Make an exact copy of the lines below.

[Scripts that build scenes]
--- Begin ---

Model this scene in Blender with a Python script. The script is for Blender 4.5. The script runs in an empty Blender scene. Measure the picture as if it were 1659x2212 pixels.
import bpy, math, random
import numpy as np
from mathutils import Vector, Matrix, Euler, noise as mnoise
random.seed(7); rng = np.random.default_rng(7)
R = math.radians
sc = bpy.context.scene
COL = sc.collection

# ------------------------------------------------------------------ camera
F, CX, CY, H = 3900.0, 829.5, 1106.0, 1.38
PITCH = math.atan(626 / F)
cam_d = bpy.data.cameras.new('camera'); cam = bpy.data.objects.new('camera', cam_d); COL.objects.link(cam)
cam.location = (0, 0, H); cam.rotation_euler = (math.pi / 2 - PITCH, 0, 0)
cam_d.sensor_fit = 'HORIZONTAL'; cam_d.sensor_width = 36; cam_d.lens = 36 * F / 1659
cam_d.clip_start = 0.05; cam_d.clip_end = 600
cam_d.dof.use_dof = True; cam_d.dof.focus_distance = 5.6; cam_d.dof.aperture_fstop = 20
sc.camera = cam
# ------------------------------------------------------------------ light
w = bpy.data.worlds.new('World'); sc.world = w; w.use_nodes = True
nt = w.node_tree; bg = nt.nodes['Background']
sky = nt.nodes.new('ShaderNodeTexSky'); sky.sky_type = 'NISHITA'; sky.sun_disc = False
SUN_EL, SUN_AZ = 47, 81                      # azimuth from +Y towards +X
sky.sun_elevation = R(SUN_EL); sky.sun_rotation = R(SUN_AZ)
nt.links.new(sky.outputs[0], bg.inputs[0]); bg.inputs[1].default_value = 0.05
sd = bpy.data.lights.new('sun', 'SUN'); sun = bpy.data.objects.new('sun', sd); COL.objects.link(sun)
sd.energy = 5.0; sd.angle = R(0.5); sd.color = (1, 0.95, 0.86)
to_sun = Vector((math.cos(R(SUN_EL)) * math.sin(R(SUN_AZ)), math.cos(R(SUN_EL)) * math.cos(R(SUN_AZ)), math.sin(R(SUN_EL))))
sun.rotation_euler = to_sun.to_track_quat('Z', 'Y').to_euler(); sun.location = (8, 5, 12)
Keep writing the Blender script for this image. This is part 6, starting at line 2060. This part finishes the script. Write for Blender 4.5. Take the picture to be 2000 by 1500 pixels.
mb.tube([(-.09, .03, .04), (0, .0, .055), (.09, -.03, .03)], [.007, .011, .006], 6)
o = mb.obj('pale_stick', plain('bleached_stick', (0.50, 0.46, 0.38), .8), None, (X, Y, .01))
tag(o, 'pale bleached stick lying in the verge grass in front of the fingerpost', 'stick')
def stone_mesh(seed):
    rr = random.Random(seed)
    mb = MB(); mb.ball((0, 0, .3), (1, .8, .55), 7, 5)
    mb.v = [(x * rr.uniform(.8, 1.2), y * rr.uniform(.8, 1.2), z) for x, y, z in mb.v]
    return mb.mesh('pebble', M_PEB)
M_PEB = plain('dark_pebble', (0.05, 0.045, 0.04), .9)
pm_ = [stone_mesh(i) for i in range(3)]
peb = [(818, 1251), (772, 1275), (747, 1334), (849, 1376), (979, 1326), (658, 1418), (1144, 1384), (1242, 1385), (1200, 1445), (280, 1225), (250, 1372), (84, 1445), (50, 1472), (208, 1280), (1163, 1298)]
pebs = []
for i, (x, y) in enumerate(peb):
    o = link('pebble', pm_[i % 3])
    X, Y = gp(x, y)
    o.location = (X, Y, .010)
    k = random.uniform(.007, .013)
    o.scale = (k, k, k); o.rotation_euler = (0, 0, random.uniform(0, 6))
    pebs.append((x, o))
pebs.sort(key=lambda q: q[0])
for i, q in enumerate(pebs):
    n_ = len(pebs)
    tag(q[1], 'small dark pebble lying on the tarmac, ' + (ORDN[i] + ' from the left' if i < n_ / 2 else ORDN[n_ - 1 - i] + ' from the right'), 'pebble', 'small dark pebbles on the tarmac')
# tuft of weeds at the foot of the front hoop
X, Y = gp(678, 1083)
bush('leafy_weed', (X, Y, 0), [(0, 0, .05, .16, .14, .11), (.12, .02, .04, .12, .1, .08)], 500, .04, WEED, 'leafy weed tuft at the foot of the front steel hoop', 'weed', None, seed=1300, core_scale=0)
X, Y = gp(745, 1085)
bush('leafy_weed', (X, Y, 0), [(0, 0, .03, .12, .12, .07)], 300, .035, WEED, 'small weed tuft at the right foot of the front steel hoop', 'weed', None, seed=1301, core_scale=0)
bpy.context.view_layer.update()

--- End ---

• _Correct response_:
Model this scene in Blender with a Python script. The script is for Blender 4.5. The script runs in an empty Blender scene. Measure the picture as if it were 1659x2212 pixels.
import bpy, math, random
import numpy as np
from mathutils import Vector, Matrix, Euler, noise as mnoise
random.seed(7); rng = np.random.default_rng(7)
R = math.radians
sc = bpy.context.scene
COL = sc.collection

# ------------------------------------------------------------------ camera
F, CX, CY, H = 3900.0, 829.5, 1106.0, 1.38
PITCH = math.atan(626 / F)
cam_d = bpy.data.cameras.new('camera'); cam = bpy.data.objects.new('camera', cam_d); COL.objects.link(cam)
cam.location = (0, 0, H); cam.rotation_euler = (math.pi / 2 - PITCH, 0, 0)
cam_d.sensor_fit = 'HORIZONTAL'; cam_d.sensor_width = 36; cam_d.lens = 36 * F / 1659
cam_d.clip_start = 0.05; cam_d.clip_end = 600
cam_d.dof.use_dof = True; cam_d.dof.focus_distance = 5.6; cam_d.dof.aperture_fstop = 20
sc.camera = cam
# ------------------------------------------------------------------ light
w = bpy.data.worlds.new('World'); sc.world = w; w.use_nodes = True
nt = w.node_tree; bg = nt.nodes['Background']
sky = nt.nodes.new('ShaderNodeTexSky'); sky.sky_type = 'NISHITA'; sky.sun_disc = False
SUN_EL, SUN_AZ = 47, 81                      # azimuth from +Y towards +X
sky.sun_elevation = R(SUN_EL); sky.sun_rotation = R(SUN_AZ)
nt.links.new(sky.outputs[0], bg.inputs[0]); bg.inputs[1].default_value = 0.05
sd = bpy.data.lights.new('sun', 'SUN'); sun = bpy.data.objects.new('sun', sd); COL.objects.link(sun)
sd.energy = 5.0; sd.angle = R(0.5); sd.color = (1, 0.95, 0.86)
to_sun = Vector((math.cos(R(SUN_EL)) * math.sin(R(SUN_AZ)), math.cos(R(SUN_EL)) * math.cos(R(SUN_AZ)), math.sin(R(SUN_EL))))
sun.rotation_euler = to_sun.to_track_quat('Z', 'Y').to_euler(); sun.location = (8, 5, 12)
Keep writing the Blender script for this image. This is part 6, starting at line 2060. This part finishes the script. Write for Blender 4.5. Take the picture to be 2000 by 1500 pixels.
mb.tube([(-.09, .03, .04), (0, .0, .055), (.09, -.03, .03)], [.007, .011, .006], 6)
o = mb.obj('pale_stick', plain('bleached_stick', (0.50, 0.46, 0.38), .8), None, (X, Y, .01))
tag(o, 'pale bleached stick lying in the verge grass in front of the fingerpost', 'stick')
def stone_mesh(seed):
    rr = random.Random(seed)
    mb = MB(); mb.ball((0, 0, .3), (1, .8, .55), 7, 5)
    mb.v = [(x * rr.uniform(.8, 1.2), y * rr.uniform(.8, 1.2), z) for x, y, z in mb.v]
    return mb.mesh('pebble', M_PEB)
M_PEB = plain('dark_pebble', (0.05, 0.045, 0.04), .9)
pm_ = [stone_mesh(i) for i in range(3)]
peb = [(818, 1251), (772, 1275), (747, 1334), (849, 1376), (979, 1326), (658, 1418), (1144, 1384), (1242, 1385), (1200, 1445), (280, 1225), (250, 1372), (84, 1445), (50, 1472), (208, 1280), (1163, 1298)]
pebs = []
for i, (x, y) in enumerate(peb):
    o = link('pebble', pm_[i % 3])
    X, Y = gp(x, y)
    o.location = (X, Y, .010)
    k = random.uniform(.007, .013)
    o.scale = (k, k, k); o.rotation_euler = (0, 0, random.uniform(0, 6))
    pebs.append((x, o))
pebs.sort(key=lambda q: q[0])
for i, q in enumerate(pebs):
    n_ = len(pebs)
    tag(q[1], 'small dark pebble lying on the tarmac, ' + (ORDN[i] + ' from the left' if i < n_ / 2 else ORDN[n_ - 1 - i] + ' from the right'), 'pebble', 'small dark pebbles on the tarmac')
# tuft of weeds at the foot of the front hoop
X, Y = gp(678, 1083)
bush('leafy_weed', (X, Y, 0), [(0, 0, .05, .16, .14, .11), (.12, .02, .04, .12, .1, .08)], 500, .04, WEED, 'leafy weed tuft at the foot of the front steel hoop', 'weed', None, seed=1300, core_scale=0)
X, Y = gp(745, 1085)
bush('leafy_weed', (X, Y, 0), [(0, 0, .03, .12, .12, .07)], 300, .035, WEED, 'small weed tuft at the right foot of the front steel hoop', 'weed', None, seed=1301, core_scale=0)
bpy.context.view_layer.update()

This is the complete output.